For the blog diary record, here’s the text of the letter I wrote to Howell Raines eight days after September 11, 2001. One particular friend told me to cut the military references and send it. I didn’t listen. It went out just like this.

September 19, 2001

Howell Raines, Executive Editor
The New York Times
229 W. 43rd Street
New York, NY 10036

Dear Mr. Raines,

A number of witnesses to the terrorist attack on the World Trade Center said words could not describe it. Yet somehow The New York Times put together a package of words like nothing I have seen in my 22-year association with the news business. Like millions of Americans who would now die to serve their country, I would die to serve The New York Times.

So take me, sir, and do with me what you will. I am single and willing to track down Osama bin Laden in the caves of Afghanistan if necessary. I am versatile in a way very few new hires could be. I can do breaking news on deadline with wire service precision. I know politics, and have sources the Times could use at this time. My specialty in more recent years has been science and the environment. I know the American South, and could be useful in this region. As a pioneering Web developer, I could be useful to the Times online. I know literary non-fiction and can do features as well.

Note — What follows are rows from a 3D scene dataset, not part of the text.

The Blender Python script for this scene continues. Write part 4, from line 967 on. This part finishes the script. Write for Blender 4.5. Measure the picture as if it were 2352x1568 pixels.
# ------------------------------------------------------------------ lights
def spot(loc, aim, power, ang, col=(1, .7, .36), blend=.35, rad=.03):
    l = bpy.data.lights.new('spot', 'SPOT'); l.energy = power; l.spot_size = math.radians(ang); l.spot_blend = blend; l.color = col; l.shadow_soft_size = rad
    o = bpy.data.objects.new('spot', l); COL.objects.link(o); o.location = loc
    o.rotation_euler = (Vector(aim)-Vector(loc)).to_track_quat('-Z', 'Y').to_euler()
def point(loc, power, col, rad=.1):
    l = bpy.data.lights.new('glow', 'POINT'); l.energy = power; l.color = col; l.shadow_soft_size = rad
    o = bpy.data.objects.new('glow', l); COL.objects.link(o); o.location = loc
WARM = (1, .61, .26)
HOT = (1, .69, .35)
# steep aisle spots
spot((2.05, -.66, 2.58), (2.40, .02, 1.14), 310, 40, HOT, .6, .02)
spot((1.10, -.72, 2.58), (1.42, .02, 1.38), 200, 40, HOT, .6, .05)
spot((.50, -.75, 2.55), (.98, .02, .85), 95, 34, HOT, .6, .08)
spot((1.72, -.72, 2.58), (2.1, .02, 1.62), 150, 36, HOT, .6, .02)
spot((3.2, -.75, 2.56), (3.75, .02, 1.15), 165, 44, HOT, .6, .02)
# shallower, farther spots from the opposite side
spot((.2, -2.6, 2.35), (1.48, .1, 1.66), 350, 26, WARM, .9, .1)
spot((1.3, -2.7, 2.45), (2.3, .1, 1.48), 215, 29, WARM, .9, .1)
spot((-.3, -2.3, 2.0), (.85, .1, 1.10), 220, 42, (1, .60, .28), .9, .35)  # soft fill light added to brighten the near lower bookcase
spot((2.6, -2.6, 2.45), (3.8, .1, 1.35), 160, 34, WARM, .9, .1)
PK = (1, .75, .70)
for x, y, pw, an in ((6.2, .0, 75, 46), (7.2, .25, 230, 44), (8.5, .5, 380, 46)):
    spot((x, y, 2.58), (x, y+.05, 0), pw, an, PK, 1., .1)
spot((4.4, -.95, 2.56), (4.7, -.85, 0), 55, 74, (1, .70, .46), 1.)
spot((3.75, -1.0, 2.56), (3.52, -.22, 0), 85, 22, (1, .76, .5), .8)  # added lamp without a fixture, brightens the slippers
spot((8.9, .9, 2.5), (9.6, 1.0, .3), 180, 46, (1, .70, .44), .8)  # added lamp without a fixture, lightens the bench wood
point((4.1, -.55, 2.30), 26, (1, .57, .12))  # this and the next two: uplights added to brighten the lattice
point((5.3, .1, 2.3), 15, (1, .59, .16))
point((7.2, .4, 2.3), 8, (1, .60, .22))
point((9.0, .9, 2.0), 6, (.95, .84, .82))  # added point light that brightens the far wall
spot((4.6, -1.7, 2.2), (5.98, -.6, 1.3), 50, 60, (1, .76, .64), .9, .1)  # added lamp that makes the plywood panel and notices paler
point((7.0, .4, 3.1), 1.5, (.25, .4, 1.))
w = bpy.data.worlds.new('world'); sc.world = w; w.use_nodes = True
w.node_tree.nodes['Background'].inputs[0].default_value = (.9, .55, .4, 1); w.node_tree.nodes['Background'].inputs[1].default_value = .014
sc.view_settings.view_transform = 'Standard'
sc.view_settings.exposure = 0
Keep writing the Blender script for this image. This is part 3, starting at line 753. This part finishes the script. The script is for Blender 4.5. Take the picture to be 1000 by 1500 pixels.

After working for weekly and daily newspapers, magazines and wire services since 1979, and reading the Times regularly since in the early 1980s, I decided in the mid-1990s that the newspaper business was dead for me in a way. It just did not seem so vital anymore. The news seemed stale. I thought there were no more courageous newspaper editors in the world, that no big stories existed. So I escaped to the halls of academe and began a love affair with teaching the craft of journalism.

After reading your coverage of this gut-wrenching story, however, my only thought was, “I want to be part of it.” All I ever wanted in life was to be a reporter, to work for a great newspaper, a great newspaper editor. Judging by your performance in the face of this tragedy, you are one of the last of the great newspaper editors. So as a loyal soldier might report to his commander in chief, I salute you and stand ready to serve.